The FOIA states that information that is accessible by other means is not subject to release. Therefore, as the information you have requested is already available on our website, it is exempt from disclosure under section 21 of the FOIA (information accessible to applicant by other means).

For your reference, the next publication date is 11 September 2014, which will cover those claims processed by IPSA during April and May 2014. Claims subsequently processed by IPSA will follow in future publications.

Some of the information you have requested is intended for publication at a future date. Section 22(1) of the FOIA states that information intended for future publication is exempt from release.

We have considered whether the public interest in releasing the information outweighs the application of the exemption. It is our opinion that the public interest is best served by publishing a full list rather than on an ad hoc basis, as in this way a clear and complete set of information is published, avoiding any potential confusion. It is for this reason that the application of the exemption outweighs the public interest in disclosure at this stage.

With regards your request for correspondence, we considered the exemption at section 36 of the FOIA (effective conduct of public affairs). Unlike other exemptions, consideration of this exemption is conducted by a Qualified Person, who considers the arguments for and against release of the information requested.

IPSA’s qualified person, as designated by the Lord Chancellor under s.36(5)(o)(iii) of the FOI Act, is Sir Neil Butterfield, who has considered the competing arguments and has provided a reasonable opinion.

In balancing the arguments, Sir Neil has commented as follows.

I am asked to consider whether the exemptions provided in Section 36 of the Freedom of Information Act 2000 should apply to a recent FOI request made by Adam M.

The requestor wishes “to know all correspondence my MP Mark Simmonds has had with IPSA by e-mail personally.” I interpret that request as being for copies of all e-mails exchanged between IPSA and Mr. Simmonds from May 2010 to the present time. He also wishes to know what travel expenses Mr. Simmonds has claimed for his children and partner, and if other than hotels he has claimed anything at all. In response to the second part of the request relating to claims for travel and other expenses IPSA has directed the requestor to the IPSA website where all such claims are published and freely available. My consideration is accordingly confined to the e-mail correspondence exchanged between IPSA and Mr. Simmonds from May 2010 to the present time.
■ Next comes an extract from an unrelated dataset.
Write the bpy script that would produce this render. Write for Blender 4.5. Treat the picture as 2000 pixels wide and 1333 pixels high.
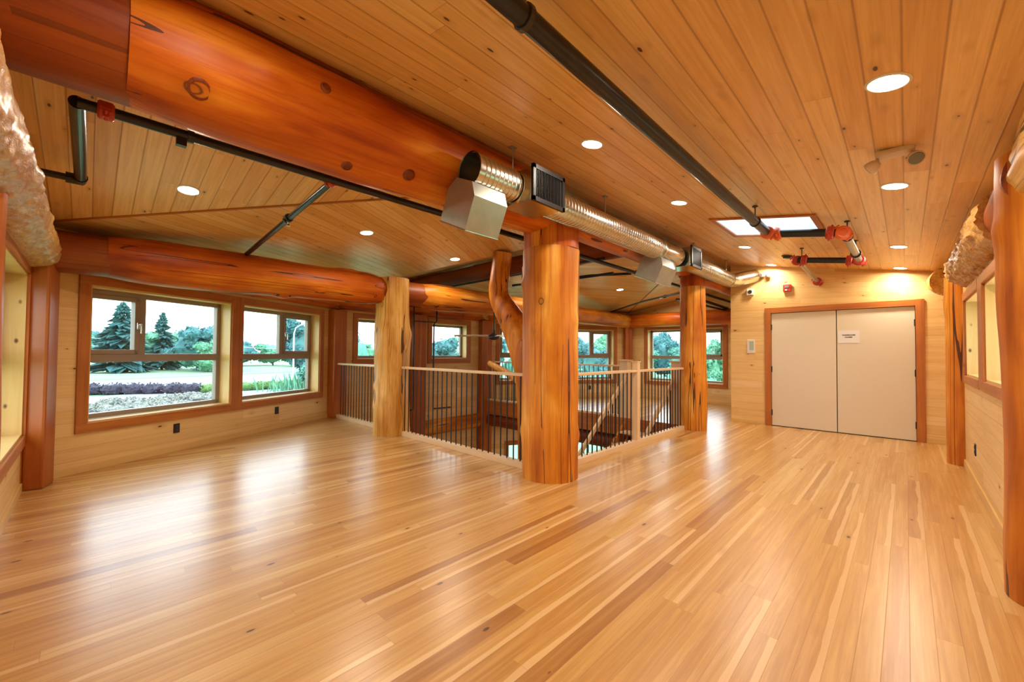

As the Qualified Person designated by the Lord Chancellor under Section 36(5) of the Freedom of Information Act my duty is to assess whether the public interest in withholding the information outweighs the public interest in disclosure in relation to the exemption specified in Section 36 of the Act, and in particular in this case whether disclosure is likely to be prejudicial to the effective conduct of public affairs. In doing so I have considered the correspondence to which the requests relates and the arguments for and against applying Section 36.

In determining whether in my reasonable opinion the release of some or all of that correspondence would, or would be likely to prejudice the effective conduct of public affairs I have given full weight to the presumption in the FOIA that information should be released on request. I further recognize that such part of the material to which Section 40 (personal information) might apply can be redacted and that some of the information contained in the correspondence is routine in nature. In addition I acknowledge that it is in the public interest that a publicly funded independent organisation should be transparent in the way it interacts with MPs.

However, I have also given weight to the consideration that releasing this correspondence, even if redacted, might lead to a significant breakdown in trust between IPSA and the Member of Parliament concerned and subsequently with all MPs. Such a breakdown in trust, if it occurred, is highly likely in my view to have a considerable and negative impact on the way in which MPs and IPSA relate and interact with each other and thus on the conduct of public affairs.

I have also considered whether MPs would reasonably expect to see all their correspondence with IPSA, whatever the subject matter and regardless of content, released to the public in response to what is in essence a wide-ranging and unfocussed application and have concluded that they would not reasonably have such an expectation.

I am firmly of the view that trust between MPs and IPSA is of fundamental importance. If MPs felt that they were unable to communicate with IPSA without all their correspondence being put into the public domain that would unquestionably be detrimental to the way in which they dealt with IPSA. The release of the information requested would have an adverse effect on the relationship with IPSA not only in respect of the MP directly affected but all MPs. It would much reduce the confidence they would otherwise have in dealing openly and frankly with IPSA.

For the reasons set out above it is my reasonable opinion that the release of the requested information would be likely to be prejudicial to the effective conduct of public affairs.

In the light of this conclusion I, as the Qualified Person, apply Section 36(2) of the Act to exempt the requested information from being released.